Orchestration uses a central coordinator that explicitly directs interactions. The orchestrator sends commands ("Check Inventory," "Process Payment") and manages the overall workflow2.

Pros: Visibility. Easier troubleshooting. The workflow is explicit and traceable. Cons: Creates a potential single point of failure. The orchestrator becomes a bottleneck.

The practical approach: use orchestration within a bounded context where services require specific execution order. Use choreography across contexts when events leave the domain.

A Sales workflow might orchestrate steps like "validate order," "check inventory," "process payment." But when the order is complete, it publishes an event that Marketing, Finance, and Support consume independently. Central control where you need it. Loose coupling where you don't.

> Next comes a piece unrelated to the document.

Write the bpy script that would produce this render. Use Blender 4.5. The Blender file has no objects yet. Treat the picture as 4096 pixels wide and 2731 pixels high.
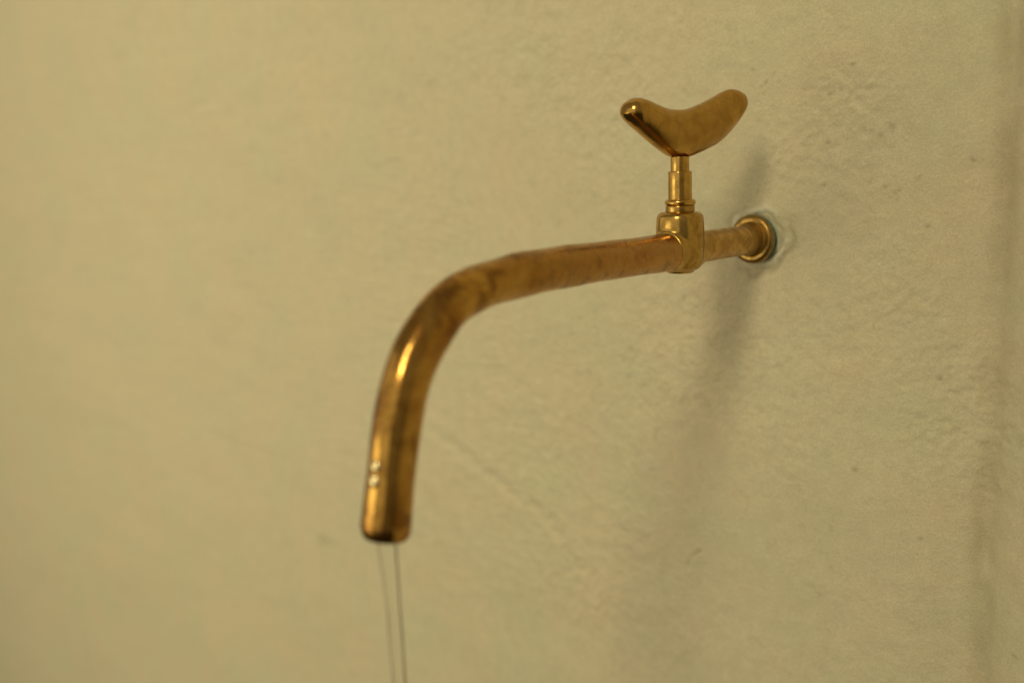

Permission-Aware Navigation

When users navigate between microsites, permissions must be respected automatically. Before rendering a link to another microsite, check if the user has access. If not accessible, don't show the link. Don't show a link that returns 403 when clicked.

The centralized permission service provides a bulk-check API. One call returns all permission results for a user across every microsite. The UI renders only accessible links. No code changes per microsite. No per-link permission logic scattered across your frontend.

This extends to AI agents. When an agent requests cross-domain data, the permission check happens before the call. The agent receives only what it's authorized to access. No mix of data and errors.

Practical Guidance

For startups: Start with synchronous calls. They're simpler to debug, simpler to reason about, simpler to implement. When you hit scale problems—when a single service failure cascades across your system, when you need multiple consumers for the same events—then introduce async. Don't add complexity before you need it.

For established organizations: You likely have a mix already. The work is making it intentional. Map your current communication patterns. Identify where synchronous chains create brittleness. Identify where eventual consistency causes business problems. Match patterns to requirements, service by service.